We have to find the volume in litre of NH₃ formed at STP, if % yield of reaction is 50 %.
Reaction between nitrogen and hydrogen :
it is an association reaction in which nitrogen reacts with hydrogen and produces Ammonia. the balanced chemical reaction of it is given as,
N₂ (g) + 3H₂ (g) ⇒ 2NH₃ (g),
here you see, one mole of nitrogen reacts with three moles of hydrogen and produces two moles of Ammonia.
given,
no of moles of nitrogen = 6
no of moles of hydrogen = 9
∵ 1 mol of N₂ reacts with 3 mol of H₂.
∴ 6 mol of N₂ will react with 18 mol of H₂. but here only 9 mol of H₂ is available. hence, H₂ is limiting reagent.

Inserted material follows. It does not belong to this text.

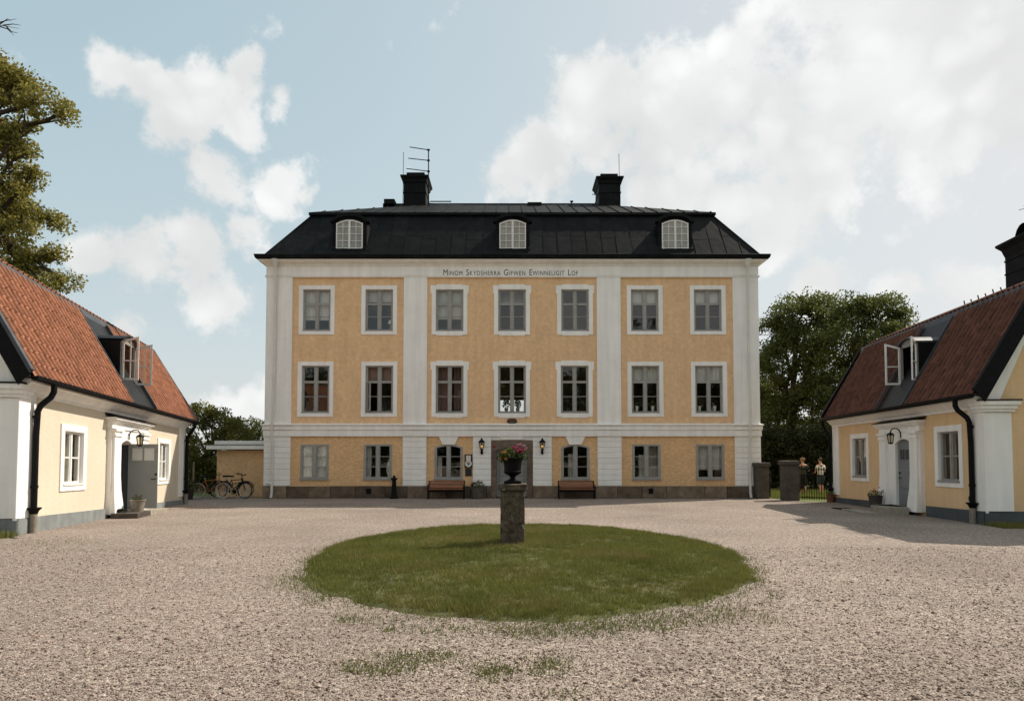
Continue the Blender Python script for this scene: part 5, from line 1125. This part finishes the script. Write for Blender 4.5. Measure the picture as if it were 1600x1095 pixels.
# ------------------------------------------------------------------ bicycles
def bike(loc, rz, frame_m, label, step=False, lean=.08, tyre_m=None):
    o = empty('bicycle', loc, rz, label, 'bicycle', 'bicycles by the annex wall'); o.rotation_euler = (lean, 0, rz); Rw = .345
    RIM = CHROME
    rear, front = Vector((-.52, 0, Rw)), Vector((.53, 0, Rw)); bb = Vector((-.06, 0, .29)); seat = Vector((-.21, 0, .80)); head = Vector((.36, 0, .84)); headb = Vector((.40, 0, .68))
    for c in (rear, front):
        n = 20; q = MB(); q.loft([[(c.x+(Rw+.02*math.cos(b))*math.cos(a)-.02*math.cos(a), .018*math.sin(b), c.z+(Rw+.02*math.cos(b)-.02)*math.sin(a)) for b in [2*math.pi*k/6 for k in range(6)]] for a in [2*math.pi*i/n for i in range(n+1)]], caps=False); w = q.build('wheel', tyre_m or RUBBER, o, True)
        q = MB(); q.loft([[(c.x+(Rw-.045+.012*math.cos(b))*math.cos(a), .013*math.sin(b), c.z+(Rw-.045+.012*math.cos(b))*math.sin(a)) for b in [2*math.pi*k/4 for k in range(4)]] for a in [2*math.pi*i/n for i in range(n+1)]], caps=False); q.build('rim', RIM, w, True)
        q = MB(); [q.tube([(c.x, 0, c.z), (c.x+(Rw-.05)*math.cos(a), 0, c.z+(Rw-.05)*math.sin(a))], .0035, 3) for a in [2*math.pi*k/16 for k in range(16)]]; q.tube([(c.x, -.04, c.z), (c.x, .04, c.z)], .025, 8); q.build('spoke', RIM, w)
        q = MB(); aa = [R(20+150*k/8) for k in range(9)]; q.tube([(c.x+(Rw+.035)*math.cos(a), 0, c.z+(Rw+.035)*math.sin(a)) for a in aa], .018, 5); q.build('mudguard', BLK, o)
    q = MB(); t = lambda a, b, r=.017: q.tube([a, b], r, 6)
    t(bb, seat); t(bb, headb, .02); t(head, headb, .022); t(bb, rear+Vector((0, .05, 0)), .011); t(bb, rear-Vector((0, .05, 0)), .011); t(seat, rear+Vector((0, .05, 0)), .011); t(seat, rear-Vector((0, .05, 0)), .011)
    t(seat*.94+bb*.06, head*.9+headb*.1) if not step else t(seat*.55+bb*.45, headb*.95+head*.05)
    t(headb, front+Vector((0, .05, 0)), .012); t(headb, front-Vector((0, .05, 0)), .012); q.build('frame', frame_m, o)
    q = MB(); q.tube([seat, seat+Vector((-.03, 0, .13))], .013, 6); q.build('seat_post', CHROME, o)
    q = MB(); s_ = seat+Vector((-.05, 0, .15)); q.loft([[(s_.x+x, y*w, s_.z+z) for y, z in ((-1, -.03), (-1, .02), (0, .035), (1, .02), (1, -.03))] for x, w in ((-.13, .05), (-.1, .1), (0, .07), (.08, .03), (.15, .015))]); q.build('saddle', BLK, o, True)
    q = MB(); hb = head+Vector((.0, 0, .14)); q.tube([head, hb], .014, 6); q.tube([hb+Vector((-.18, -.3, .06)), hb+Vector((-.06, -.27, .07)), hb+Vector((.04, -.12, .03)), hb, hb+Vector((.04, .12, .03)), hb+Vector((-.06, .27, .07)), hb+Vector((-.18, .3, .06))], .013, 6); q.build('handlebar', BLK, o, True)
    q = MB(); q.lathe([(.09, -.01), (.09, .01)], (0, 0, 0), 14); q.v = [(bb.x+p[0], p[2]+.05, bb.z+p[1]) for p in q.v]; q.tube([bb+Vector((0, .06, 0)), bb+Vector((.09, .07, -.14))], .01, 5); q.tube([bb+Vector((0, -.06, 0)), bb+Vector((-.09, -.07, .14))], .01, 5); q.box(bb.x+.05, bb.x+.13, .07, .15, bb.z-.15, bb.z-.13); q.box(bb.x-.13, bb.x-.05, -.15, -.07, bb.z+.13, bb.z+.15); q.build('crank', BLK, o)
    q = MB(); q.box(-.75, -.42, -.06, .06, .735, .75); q.tube([(-.7, .05, .735), rear], .008, 4); q.tube([(-.7, -.05, .735), rear], .008, 4); q.build('rack', BLK, o)
    return o
CHROME = M('dull_chrome', (.45, .44, .42), .35, .1, metal=.6); RUBBER = M('tyre_rubber', (.02, .019, .018), .8)
ORF = M('orange_frame_paint', (.32, .10, .03), .4)
bike((at(329, 770, YF-.5).x, YF-.5, 0), R(5), ORF, 'orange-framed bicycle parked nearest the cottage corner', tyre_m=M('cream_tyre', (.38, .34, .28), .8))
bike((at(361, 770, YF+.1).x, YF+.2, 0), R(24), BLK, 'black bicycle between the orange one and the rightmost one', step=True)
bike((at(372, 770, YF).x, YF-.35, 0), R(-18), BLK, 'black bicycle with raised handlebars nearest the manor', lean=-.06)
q = MB(); q.box(0, 1.9, 0, .25, 0, .05); o = q.build('kerb_stone', STEP); o.location = (at(300, 778, YF+.2).x, YF-.1, 0); tag(o, 'pale kerb stone lying beneath the bicycles', 'kerb stone')
p = at(302, 760, YF+.2); q = MB(); q.tube([(p.x, p.y, 0), (p.x, p.y, at(302, 721, YF+.2).z)], .035, 6); tag(q.build('wooden_stake', M('stake_wood', (.22, .17, .11), .9, .2, 8)), 'thin wooden stake standing behind the orange bicycle', 'stake')
p = at(292, 770, YF-1.0); planter('planter', (p.x, p.y, 0), .22, .27, .45, M('dark_tub', (.03, .027, .025), .8), 'dark tub of red flowers at far corner of left cottage', leaves=420, prad=(.34, .32, .3), flowers=(((-.15, -.2, .35), .06, 'red'), ((.1, -.25, .42), .06, 'red'), ((.25, -.1, .3), .05, 'red'), ((-.25, -.05, .2), .05, 'red'), ((.02, -.3, .2), .05, 'red')), lsz=.09)

# ------------------------------------------------------------------ gate posts, gate and fence
def post(u0, u1, vb, vt, label, rz=0, dep=.5):
    g = gnd((u0+u1)/2, vb); x0, x1 = at(u0, vb-20, g.y).x, at(u1, vb-20, g.y).x; h = at((u0+u1)/2, vt, g.y).z; w = x1-x0
    o = empty('gate_post', ((x0+x1)/2, g.y+dep/2, 0), rz, label, 'gate post', 'stone gate posts')
    rough_box(MB(), -w/2, w/2, -dep/2, dep/2, -.05, h-.17, .012, 10, u0).build('shaft', POSTM, o, True); rough_box(MB(), -w/2-.05, w/2+.05, -dep/2-.05, dep/2+.05, h-.171, h, .014, 8, u1).build('cap', POSTM, o, True)
    return o, (x0, x1, g.y)
o, pA = post(1183, 1202, 779, 722.5, 'stone gate post standing close to the manor corner', R(4), .55); o, pB = post(1225, 1251, 782, 719.5, 'stone gate post before the two men, nearest the cottage', R(-14), .5)
IRON = BLK
def railing(name, label, p0, p1, h, n, cat, tall=0):
    d = Vector(p1)-Vector(p0); L = d.length; o = empty(name, p0, math.atan2(d.y, d.x), label, cat)
    for z in (.12, h-.35, h-.12): MB().box(0, L, -.018, .018, z, z+.035).build('rail', IRON, o)
    for k in range(n):
        x = L*(k+.5)/n; hh = h+(tall if k % 4 == 0 else 0)
        q = MB(); q.tube([(x, 0, .03), (x, 0, hh-.08)], .013, 5); q.tube([(x, 0, hh-.09), (x, 0, hh-.06), (x, 0, hh)], [.014, .028, .003], 5); q.build('bar', IRON, o)
    return o
fe = (RP1.x-.03, RP1.y+.1, 0)
railing('iron_fence', 'low black iron railing between gate post and right cottage', (pB[1]+.12, pB[2]+.25, 0), fe, 1.36, 13, 'fence', .1)
railing('iron_gate', 'black iron gate leaf swung open between the stone posts', (pA[1]+.02, pA[2]+.3, 0), (pA[1]+.52, pA[2]+1.15, 0), 1.2, 8, 'gate')
p = gnd(1299, 782); planter('planter', (RP1.x-.2, RP1.y-.05, 0), .13, .16, .3, M('terracotta', (.16, .06, .035), .8), 'small terracotta pot at far corner of the right cottage', leaves=70, prad=(.14, .14, .1))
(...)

so the reaction will proceed according to H₂.
you see, 3 mol of H₂ produces 2 mol of ammonia.
∴ 9 mol of H₂ will produce 6 mol of ammonia.
theoretical value of no of moles of NH₃ = 6
% yield of reaction is 50%.
so the no of moles NH₃ = 50% of 6 = 3 mol
we know,
at STP, 1 mol of any ideal gas occupies 22.4 L volume.
so, the volume of NH₃ at STP = 3 × 22.4 = 67.2 L